Opinions - 07.01.2011

La partition du Soudan ou la balkanisation annoncée du monde arabe

Dans quelques jours, le Soudan dans ses frontières actuelles aura (très probablement) cessé d’exister. Par voie de referendum qui s’étendra sur six jours à partir de dimanche, les habitants du sud (chrétien et animiste) devront se prononcer pour la séparation avec le nord arabe et musulman. 

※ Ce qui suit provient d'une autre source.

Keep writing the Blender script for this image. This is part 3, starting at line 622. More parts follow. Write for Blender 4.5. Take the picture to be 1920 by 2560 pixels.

 Pour analyser cette énième tragédie arabe, on a le choix entre deux démarches, soit opter comme d’habitude pour la théorie du complot qui présente l’avantage  de désigner  le coupable, en l’occurrence, les puissances étrangères et l'église, nous exonérant, de tout effort de réflexion et surtout d’autocritique. Il suffit de réunir quelques indices, et il n’en manque pas, en faveur de cette thèse comme l’intention très vite proclamée des futurs dirigeants sudistes  d’établir  à des relations diplomatiques avec  Israël dès la proclamation du nouvel Etat,  le soutien des églises anglicanes à la rébellion, etc. Cette démarche aussi séduisante soit-elle,  fait l’impasse sur la part de responsabilité soudanaise et surtout arabe qui a été au moins aussi déterminante que les interférences des grandes puissances inévitables dans une région dont l’importance  stratégique n’échappe à personne.
 
Pendant longtemps, le pouvoir soudanais avait tourné obstinément le dos aux revendications  sudistes d’autonomie interne et refusé toute médiation arabe ou internationale, assimilée par les autorités de Khartoum à une ingérence dans les affaires intérieures soudanaises. L’Egypte aurait pu ou dû jouer un rôle dans la résolution du conflit d’autant plus que rien de ce qui concerne le bassin du Nil ne lui est indifférent. Elle a préféré faire plaisir au gouvernement central, tout comme les pays arabes qui avaient d’autres priorités, en se contentant de voter à chaque Sommet arabe, une résolution d’appui à Khartoum.
 
Pourtant, la durée du conflit (un demi siècle !) qui autorisait à penser qu’on était en présence d’un authentique mouvement national s’appuyant sur une large base sociale, les différences culturelles et ethniques entre le nord et le  sud, la qualité des dirigeants sudistes et notamment John Garang et l’appui dont bénéficiait la création d’un Etat à majorité chrétienne en occident aurait dû inciter les dirigeants successifs de Khartoum à composer avec la rébellion pendant qu’il était encore temps d’autant plus que leurs revendications se limitaient à une simple autonomie interne.  Il a fallu attendre la veille du scrutin, pour que ‘Omar El Béchir propose enfin cette autonomie au sud avec un partage équitable des ressources énergétiques. Réponse des Sudistes, comme on aurait pu s’y attendre : c’est trop peu et trop tard.
 
On peut aussi comprendre l’amertume du Soudan, lui dont le représentant au Forum arabo-nippon de Tunis nous rappelait fièrement, il y a quelques semaines, que son pays était le plus vaste pays d’Afrique avec ses 2,5 millions de km2, ses 85 millions de terres agricoles dont la plupart sont en friche, de se voir amputer du tiers de son territoire et notamment de la région la plus riche en ressources énergétiques et en eau.
 
Mais, ce qu’il faut craindre par dessus-tout, c’est l’effet domino de cette sécession. Le Darfour , une autre région soudanaise, moins riche que le sud Soudan, mais tout aussi vaste (près de 600 mille km2) pourrait également proclamer son indépendance, auquel cas, ce serait le dépècement pur et simple de ce pays. En Irak, le Kurdistan est indépendant de fait, alors que  le Yémen a fort à affaire avec ses minorités ethniques et surtout ses Sudistes nostalgiques du Yémen démocratique. Et rien ne dit que dans d’autres contrées du monde arabe, d’autres communautés  ethniques ou religieuses ne se  radicalisent à leur tour et ne transforment en mouvements séparatistes. 
 
Faute d’avoir su assimiler les leçons de l’Histoire,  le  Monde arabe n’est décidément pas au bout  de ses peines.